Events


Sophia Rosenfeld | The Age of Choice: A History of Freedom in Modern Life
In Conversation with Emily Wilson
Ellis Wachs Memorial Endowed Lecture
Choice touches virtually every aspect of our lives, from what to buy and where to live to whom to love, what profession to practice, and even what to believe. But the option to choose in such matters was not something we always possessed or even aspired to. At the same time, we have been warned by everybody from marketing gurus to psychologists about the negative consequences stemming from our current obsession with choice. It turns out that not only are we not very good at realizing our personal desires, we are also overwhelmed with too many possibilities and anxious about what best to select. There are social costs too. How did all this happen? The Age of Choice tells the long history of the invention of choice as the defining feature of modern freedom.

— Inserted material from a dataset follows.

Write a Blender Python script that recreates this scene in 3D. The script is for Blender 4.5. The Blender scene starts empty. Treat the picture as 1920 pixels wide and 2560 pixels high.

Taking readers from the seventeenth century to today, Sophia Rosenfeld describes how the early modern world witnessed the simultaneous rise of shopping as an activity and religious freedom as a matter of being able to pick one's convictions. Similarly, she traces the history of choice in romantic life, politics, and the ideals of human rights. Throughout, she pays particular attention to the lives of women, those often with the fewest choices, who have frequently been the drivers of this change. She concludes with an exploration of how reproductive rights have become a symbolic flashpoint in our contemporary struggles over the association of liberty with choice.
Drawing on a wealth of sources ranging from novels and restaurant menus to the latest scientific findings about choice in psychology and economics, The Age of Choice urges us to rethink the meaning of choice and its promise and limitations in modern life.

Event One
Join us for a David Center for the American Revolution Lecture from Sophia Rosenfeld, who will be discussing her new book: The Age of Choice: A History of Freedom in Modern Life.
Thomas Paine was the first great American polemicist for the right to vote—or choice in the political sphere. But it is not at all clear that what Paine and his contemporaries had in mind in the late eighteenth century was choice in the contemporary sense. As the future of democracy looks increasingly precarious today in the US and in many parts of the world, this talk will consider how the idea and experience of choice have evolved from the revolutionary moment to our present.